EASA Part-IS IS.OR.200 (information security management system), IS.OR.205 (information security risk assessment), IS.OR.215 (information security incidents — detection, response, and recovery), and IS.OR.220 (information security external reporting scheme) map respectively onto the umbrella governance chain, the composite admissibility evaluation, the cascade-propagation primitive applied to security incidents, and the cross-mesh reconciliation primitive applied to regulator-operator-OEM authority boundaries. ARINC 811's cabin-to-crew-domain boundary maps onto the credentialed-channel structural property at the domain boundary.

6. Adoption Pathway

Adoption is led by the type certificate holder because the airworthiness security process is owned by the certificate holder and cannot be delegated to operators or suppliers without a structural authority chain. The OEM deploys the health-monitoring composite as the substrate over which its airworthiness security plan operates; suppliers integrate by issuing credentialed component identities and credentialed observations into the OEM's authority taxonomy; operators integrate by accepting credentialed assessment outputs into their continuing airworthiness management organisation; the regulator integrates by issuing its own authority credentials for safety directives and accepting credentialed compliance demonstrations.

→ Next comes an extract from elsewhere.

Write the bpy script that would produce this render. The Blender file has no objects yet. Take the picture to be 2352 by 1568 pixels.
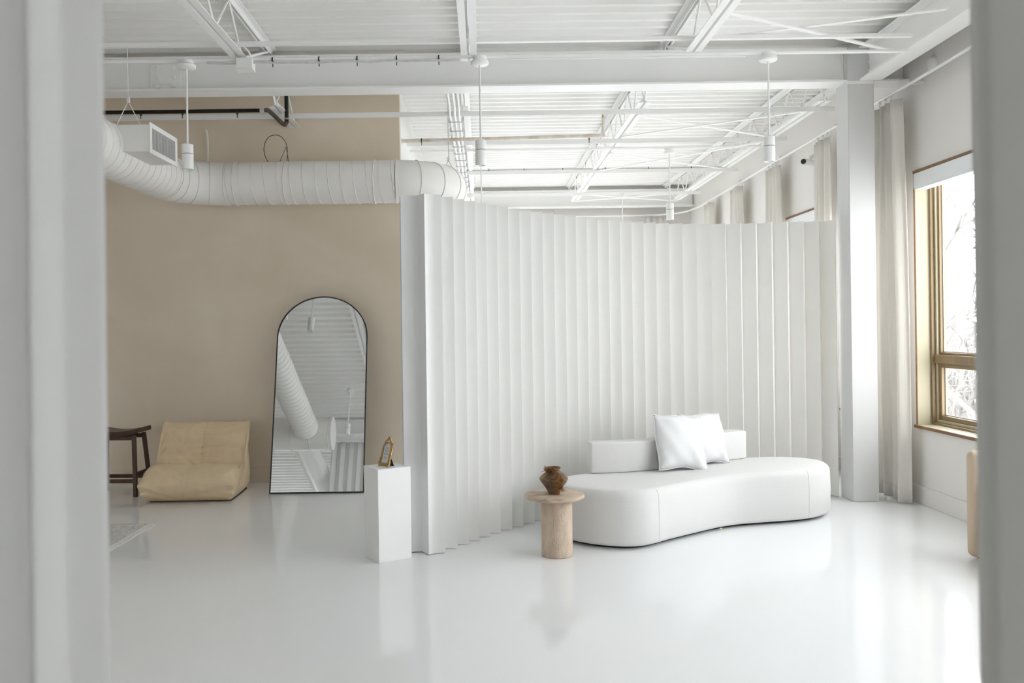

The transition path from current compliance posture is incremental but architectural. Existing security plans, threat catalogs, and verification matrices are not discarded — they become the initial credentialed observations that seed the substrate. New observations enter the substrate as credentialed events from the moment the substrate is operational. The substrate progressively absorbs the engineering processes that currently bridge security and airworthiness, replacing the human reconciliation step with a structural one. By the time EASA Part-IS enforcement reaches its full operational tempo, the substrate is the compliance object the regulator audits, and the bolt-on artifacts have either been absorbed or made redundant.